* _THE PROBLEM_: Stop after the line with "1.3), .04, .05), 'header_bracket', M_DARK, hdr)": repeat exactly every line before it, beginning with the first, and that line itself.

* _COLLECTED DATA_:
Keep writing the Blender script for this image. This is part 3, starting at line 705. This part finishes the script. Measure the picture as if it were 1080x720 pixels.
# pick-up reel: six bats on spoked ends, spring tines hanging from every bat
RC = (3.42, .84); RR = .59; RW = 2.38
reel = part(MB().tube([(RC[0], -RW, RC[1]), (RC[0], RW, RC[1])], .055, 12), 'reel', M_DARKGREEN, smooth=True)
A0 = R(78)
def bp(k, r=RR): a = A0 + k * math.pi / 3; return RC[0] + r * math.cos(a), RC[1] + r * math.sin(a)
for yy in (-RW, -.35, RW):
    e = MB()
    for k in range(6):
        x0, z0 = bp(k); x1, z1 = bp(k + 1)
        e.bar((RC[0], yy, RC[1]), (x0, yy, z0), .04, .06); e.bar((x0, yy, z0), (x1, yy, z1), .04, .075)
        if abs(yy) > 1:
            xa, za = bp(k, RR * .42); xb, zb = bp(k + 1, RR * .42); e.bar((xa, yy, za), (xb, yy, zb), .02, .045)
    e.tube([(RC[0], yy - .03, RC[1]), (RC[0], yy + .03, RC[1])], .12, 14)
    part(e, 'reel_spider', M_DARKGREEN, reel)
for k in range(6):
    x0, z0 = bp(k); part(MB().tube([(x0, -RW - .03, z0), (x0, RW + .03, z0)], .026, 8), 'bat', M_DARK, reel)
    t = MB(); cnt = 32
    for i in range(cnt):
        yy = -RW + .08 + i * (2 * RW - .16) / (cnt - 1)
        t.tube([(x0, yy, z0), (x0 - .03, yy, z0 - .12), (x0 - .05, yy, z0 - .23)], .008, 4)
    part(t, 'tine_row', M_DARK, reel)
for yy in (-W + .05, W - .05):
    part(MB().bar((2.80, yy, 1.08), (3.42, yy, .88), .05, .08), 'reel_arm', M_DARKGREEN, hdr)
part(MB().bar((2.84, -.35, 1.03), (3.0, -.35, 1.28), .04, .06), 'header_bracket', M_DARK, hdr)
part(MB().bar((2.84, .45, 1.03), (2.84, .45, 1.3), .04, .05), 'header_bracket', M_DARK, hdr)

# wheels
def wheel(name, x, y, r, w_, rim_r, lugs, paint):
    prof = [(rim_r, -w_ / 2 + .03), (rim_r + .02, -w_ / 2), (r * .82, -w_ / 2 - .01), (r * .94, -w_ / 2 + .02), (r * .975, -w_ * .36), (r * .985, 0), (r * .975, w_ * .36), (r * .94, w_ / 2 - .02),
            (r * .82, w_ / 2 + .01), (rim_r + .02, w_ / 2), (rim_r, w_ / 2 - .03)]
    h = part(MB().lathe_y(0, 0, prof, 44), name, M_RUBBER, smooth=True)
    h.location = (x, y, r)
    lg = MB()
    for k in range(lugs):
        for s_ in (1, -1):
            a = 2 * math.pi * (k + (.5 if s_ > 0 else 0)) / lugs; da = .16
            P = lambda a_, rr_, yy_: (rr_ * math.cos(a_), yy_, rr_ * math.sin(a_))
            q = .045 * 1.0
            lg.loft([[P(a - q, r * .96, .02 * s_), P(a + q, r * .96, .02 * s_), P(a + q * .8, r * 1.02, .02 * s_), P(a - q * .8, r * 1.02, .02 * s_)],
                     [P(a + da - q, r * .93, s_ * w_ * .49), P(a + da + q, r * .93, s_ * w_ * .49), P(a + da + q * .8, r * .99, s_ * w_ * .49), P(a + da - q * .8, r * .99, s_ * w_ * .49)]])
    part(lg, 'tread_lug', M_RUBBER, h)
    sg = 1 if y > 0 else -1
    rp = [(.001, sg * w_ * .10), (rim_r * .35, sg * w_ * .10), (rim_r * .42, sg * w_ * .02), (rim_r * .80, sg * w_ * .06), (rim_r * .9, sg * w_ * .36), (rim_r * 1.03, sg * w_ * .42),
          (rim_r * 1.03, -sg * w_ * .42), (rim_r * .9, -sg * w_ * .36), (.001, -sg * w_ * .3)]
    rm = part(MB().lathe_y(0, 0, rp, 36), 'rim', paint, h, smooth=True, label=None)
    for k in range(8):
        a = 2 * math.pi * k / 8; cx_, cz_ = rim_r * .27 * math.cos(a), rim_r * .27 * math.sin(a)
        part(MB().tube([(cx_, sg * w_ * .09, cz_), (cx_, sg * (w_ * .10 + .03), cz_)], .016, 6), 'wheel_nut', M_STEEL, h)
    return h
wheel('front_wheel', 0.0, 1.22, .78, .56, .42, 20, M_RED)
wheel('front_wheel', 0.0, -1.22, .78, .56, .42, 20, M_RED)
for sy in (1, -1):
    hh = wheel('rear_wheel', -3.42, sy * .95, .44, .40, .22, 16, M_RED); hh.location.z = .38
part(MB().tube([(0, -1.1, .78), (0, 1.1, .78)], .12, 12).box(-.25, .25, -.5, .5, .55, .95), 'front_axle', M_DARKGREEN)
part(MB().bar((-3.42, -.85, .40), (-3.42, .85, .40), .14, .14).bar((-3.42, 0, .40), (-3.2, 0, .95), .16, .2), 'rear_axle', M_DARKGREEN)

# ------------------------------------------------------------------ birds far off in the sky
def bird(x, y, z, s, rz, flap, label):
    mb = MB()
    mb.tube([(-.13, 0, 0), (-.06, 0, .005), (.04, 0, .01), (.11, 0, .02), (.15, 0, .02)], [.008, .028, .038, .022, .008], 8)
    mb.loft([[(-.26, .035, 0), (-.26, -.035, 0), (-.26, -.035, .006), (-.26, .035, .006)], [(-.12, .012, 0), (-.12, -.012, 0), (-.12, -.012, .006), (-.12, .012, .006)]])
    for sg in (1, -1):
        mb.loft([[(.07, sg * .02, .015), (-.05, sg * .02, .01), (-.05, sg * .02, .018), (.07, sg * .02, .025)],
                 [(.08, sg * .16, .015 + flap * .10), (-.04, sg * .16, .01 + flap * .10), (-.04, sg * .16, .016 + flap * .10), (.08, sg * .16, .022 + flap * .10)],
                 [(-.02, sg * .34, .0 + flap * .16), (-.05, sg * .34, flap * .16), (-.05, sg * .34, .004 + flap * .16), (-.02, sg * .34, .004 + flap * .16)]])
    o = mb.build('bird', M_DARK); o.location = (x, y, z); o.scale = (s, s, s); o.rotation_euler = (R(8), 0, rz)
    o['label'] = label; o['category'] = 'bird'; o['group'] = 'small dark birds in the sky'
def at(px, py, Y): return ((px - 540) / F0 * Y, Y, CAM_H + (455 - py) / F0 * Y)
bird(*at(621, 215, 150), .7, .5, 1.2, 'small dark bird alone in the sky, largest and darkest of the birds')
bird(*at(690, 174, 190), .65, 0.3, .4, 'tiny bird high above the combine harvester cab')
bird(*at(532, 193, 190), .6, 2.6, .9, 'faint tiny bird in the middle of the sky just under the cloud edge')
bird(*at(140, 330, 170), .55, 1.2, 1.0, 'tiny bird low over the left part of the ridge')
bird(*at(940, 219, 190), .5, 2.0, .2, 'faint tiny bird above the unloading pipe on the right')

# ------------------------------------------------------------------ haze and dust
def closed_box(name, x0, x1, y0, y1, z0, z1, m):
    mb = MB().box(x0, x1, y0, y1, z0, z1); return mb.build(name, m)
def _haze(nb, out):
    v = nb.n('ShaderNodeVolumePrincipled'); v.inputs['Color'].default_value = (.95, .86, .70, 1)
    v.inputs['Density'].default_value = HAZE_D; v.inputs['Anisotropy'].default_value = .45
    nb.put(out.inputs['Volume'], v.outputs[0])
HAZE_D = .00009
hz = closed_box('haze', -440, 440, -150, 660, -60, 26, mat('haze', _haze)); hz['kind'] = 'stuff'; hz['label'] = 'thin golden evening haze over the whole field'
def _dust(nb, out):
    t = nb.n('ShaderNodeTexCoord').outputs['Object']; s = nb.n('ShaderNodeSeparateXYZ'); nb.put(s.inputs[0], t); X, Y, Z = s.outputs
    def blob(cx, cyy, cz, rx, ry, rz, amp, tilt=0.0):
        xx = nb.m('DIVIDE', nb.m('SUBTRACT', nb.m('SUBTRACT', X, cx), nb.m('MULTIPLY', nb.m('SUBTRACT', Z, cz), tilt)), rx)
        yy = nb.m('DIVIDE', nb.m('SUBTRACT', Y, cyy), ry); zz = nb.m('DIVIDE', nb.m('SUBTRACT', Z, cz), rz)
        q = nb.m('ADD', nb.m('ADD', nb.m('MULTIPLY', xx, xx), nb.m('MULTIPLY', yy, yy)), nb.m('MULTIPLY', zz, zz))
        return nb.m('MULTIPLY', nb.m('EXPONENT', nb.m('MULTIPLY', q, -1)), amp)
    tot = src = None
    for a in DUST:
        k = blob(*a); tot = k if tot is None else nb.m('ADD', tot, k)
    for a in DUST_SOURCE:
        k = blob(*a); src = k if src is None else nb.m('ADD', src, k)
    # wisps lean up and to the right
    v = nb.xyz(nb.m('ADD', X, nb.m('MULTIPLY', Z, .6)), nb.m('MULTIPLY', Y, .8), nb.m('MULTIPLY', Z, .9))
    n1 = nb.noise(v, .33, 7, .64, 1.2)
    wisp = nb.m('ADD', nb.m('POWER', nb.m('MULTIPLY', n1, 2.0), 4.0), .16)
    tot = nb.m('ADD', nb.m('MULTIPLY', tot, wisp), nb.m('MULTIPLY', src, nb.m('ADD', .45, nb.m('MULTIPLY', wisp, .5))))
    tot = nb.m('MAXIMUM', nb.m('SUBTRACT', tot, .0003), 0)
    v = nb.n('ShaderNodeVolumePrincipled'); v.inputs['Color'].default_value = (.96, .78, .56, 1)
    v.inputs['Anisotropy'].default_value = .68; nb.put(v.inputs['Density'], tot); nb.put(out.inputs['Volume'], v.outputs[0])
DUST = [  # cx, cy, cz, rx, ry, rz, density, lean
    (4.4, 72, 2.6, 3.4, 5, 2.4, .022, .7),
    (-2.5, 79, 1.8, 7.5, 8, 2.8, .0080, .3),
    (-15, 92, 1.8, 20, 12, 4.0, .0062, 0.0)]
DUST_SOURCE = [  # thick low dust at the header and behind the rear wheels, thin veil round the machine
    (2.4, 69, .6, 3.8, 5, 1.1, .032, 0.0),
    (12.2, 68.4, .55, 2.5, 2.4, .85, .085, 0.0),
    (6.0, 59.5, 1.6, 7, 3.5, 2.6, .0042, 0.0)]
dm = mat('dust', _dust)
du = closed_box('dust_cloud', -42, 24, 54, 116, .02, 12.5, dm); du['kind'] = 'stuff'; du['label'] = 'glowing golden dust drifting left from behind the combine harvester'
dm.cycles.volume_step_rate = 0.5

* _EXERCISE RESPONSE_:
Keep writing the Blender script for this image. This is part 3, starting at line 705. This part finishes the script. Measure the picture as if it were 1080x720 pixels.
# pick-up reel: six bats on spoked ends, spring tines hanging from every bat
RC = (3.42, .84); RR = .59; RW = 2.38
reel = part(MB().tube([(RC[0], -RW, RC[1]), (RC[0], RW, RC[1])], .055, 12), 'reel', M_DARKGREEN, smooth=True)
A0 = R(78)
def bp(k, r=RR): a = A0 + k * math.pi / 3; return RC[0] + r * math.cos(a), RC[1] + r * math.sin(a)
for yy in (-RW, -.35, RW):
    e = MB()
    for k in range(6):
        x0, z0 = bp(k); x1, z1 = bp(k + 1)
        e.bar((RC[0], yy, RC[1]), (x0, yy, z0), .04, .06); e.bar((x0, yy, z0), (x1, yy, z1), .04, .075)
        if abs(yy) > 1:
            xa, za = bp(k, RR * .42); xb, zb = bp(k + 1, RR * .42); e.bar((xa, yy, za), (xb, yy, zb), .02, .045)
    e.tube([(RC[0], yy - .03, RC[1]), (RC[0], yy + .03, RC[1])], .12, 14)
    part(e, 'reel_spider', M_DARKGREEN, reel)
for k in range(6):
    x0, z0 = bp(k); part(MB().tube([(x0, -RW - .03, z0), (x0, RW + .03, z0)], .026, 8), 'bat', M_DARK, reel)
    t = MB(); cnt = 32
    for i in range(cnt):
        yy = -RW + .08 + i * (2 * RW - .16) / (cnt - 1)
        t.tube([(x0, yy, z0), (x0 - .03, yy, z0 - .12), (x0 - .05, yy, z0 - .23)], .008, 4)
    part(t, 'tine_row', M_DARK, reel)
for yy in (-W + .05, W - .05):
    part(MB().bar((2.80, yy, 1.08), (3.42, yy, .88), .05, .08), 'reel_arm', M_DARKGREEN, hdr)
part(MB().bar((2.84, -.35, 1.03), (3.0, -.35, 1.28), .04, .06), 'header_bracket', M_DARK, hdr)
part(MB().bar((2.84, .45, 1.03), (2.84, .45, 1.3), .04, .05), 'header_bracket', M_DARK, hdr)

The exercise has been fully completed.